BtoCの強固な基盤を活用し、BtoB展開を進めたオリーブヤング
オリーブヤングは1999年に韓国で創業したヘルス&ビューティーストアだ。2018年には「オムニチャネルビジネス基盤の確立」を掲げ、チャネルもオフラインからオンライン、そしてオムニチャネルへと拡大。2022年には、アプリダウンロード数1,000万人を突破した。また顧客も幅広くなり、以前は20~30代の女性が中心だったが、10代や男性層まで取り込んでいる。現在、韓国の店舗数は1,371店舗(2024年12月)となっている。
事業面では顧客体験を向上すべく、当日お届けする「オヌルドゥリム」、プレミアムのリテールブランド「Luxe Edit」、ウェルネス専門の「ヘルス+」など多様な付加サービスを展開。単なる商品販売を超えた包括的なライフスタイルサポートを提供している。2025年5月に開催したセール「OL Young Sale」では、過去最高のトラフィックと売上を記録したという。コマースメディアは、こうした同社の成長に支えられ、キム氏が主導・導入してきた。
「当初は、店内で適切なマーケティングができていないと考えたところから、検討し始めました。これまでのビジネスモデルはBtoC、BtoBをターゲットに素晴らしい製品を提供することでしたが、コマースメディアは新しいビジネスモデルとなりうると感じ、導入しようと考えました」(キム氏)

だが、スムーズには行かなかった。キム氏は「社内でこのモデルが効果的であることを説得する必要があった」と明かす。
懐疑派からは「事業がうまくいっているのになぜ新しい収益源が必要なのか」と声が上がったという。また広告が、ユーザー体験を阻害するのではないかと懸念もあった。そこで、商品に広告を表示するパターン、表示しないパターンとA/Bテスト実施。ユーザー体験に悪影響はないことを示した。結果をより詳しく見てみると、広告がユーザーのニーズを反映していたため、ポジティブな影響もあったという。
その後同社はMolocoと協業し、広告のレコメンドや製品のレコメンドがユーザーに悪い影響を与えないことが確認できた。「機能する広告モデルを作成できた」とキム氏は振り返った。こうしてオリーブヤングはB2Cで構築した強固な基盤を土台に、B2Bマーケティングソリューション事業にも拡大。

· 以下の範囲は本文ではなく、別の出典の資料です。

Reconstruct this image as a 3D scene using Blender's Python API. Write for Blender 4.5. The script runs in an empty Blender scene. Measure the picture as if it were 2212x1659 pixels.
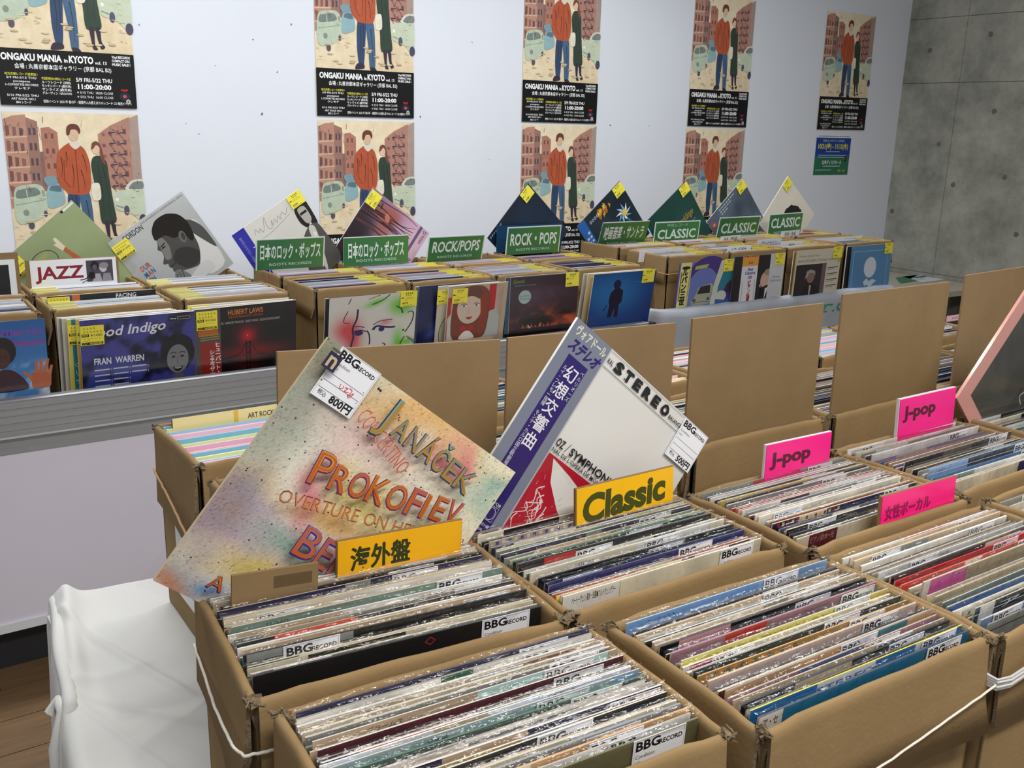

コマースと広告の両輪で収益を上げる仕組みを構築したのだ。
コマースメディアの3つの魅力
オリーブヤングは現在、オンラインとオフラインの2つの柱でコマースメディアを展開している。
オンラインでは、オリーブヤングWebサイト内ではMolocoの技術を利用してパフォーマンス広告を、オリーブヤング外のオフサイトメディアでは、Meta、TikTok、Googleなどと提携している。たとえばMetaとの広告の場合、2024年の目標は1,000億ウォンだったが、「目標を上回ることができた」とキム氏は話す。
オフラインでは、インストアメディア、デジタル屋外広告(DOOH)などを展開している。全体の戦略としては「オムニチャネル広告にフォーカスしている」とキム氏。中でも「Molocoを使ったパフォーマンス広告、コラボレーション広告は素晴らしい成果が出ている」と続けた。
キム氏によると、MolocoのAIベースの収益化ソリューションであるMCMによって構築されたオリーブヤングのコマースメディアを活用することで、2倍のパフォーマンス向上を実現しているという。MAUや受注量は堅調に増加しており、パフォーマンス広告の注文数は、140%以上の増加を示しているそうだ。
キム氏は、ブランドから見たコマースメディアの特徴を、「購入やページ閲覧、カードの商品といったファーストパーティデータを使ったジャーニープロセスを作成し、ユーザーのニーズを分析したり、より絞ったターゲティングができたりする」と話し、そのメリットを「近接性(Proximity)、正確さ、透明性」という言葉で表現した。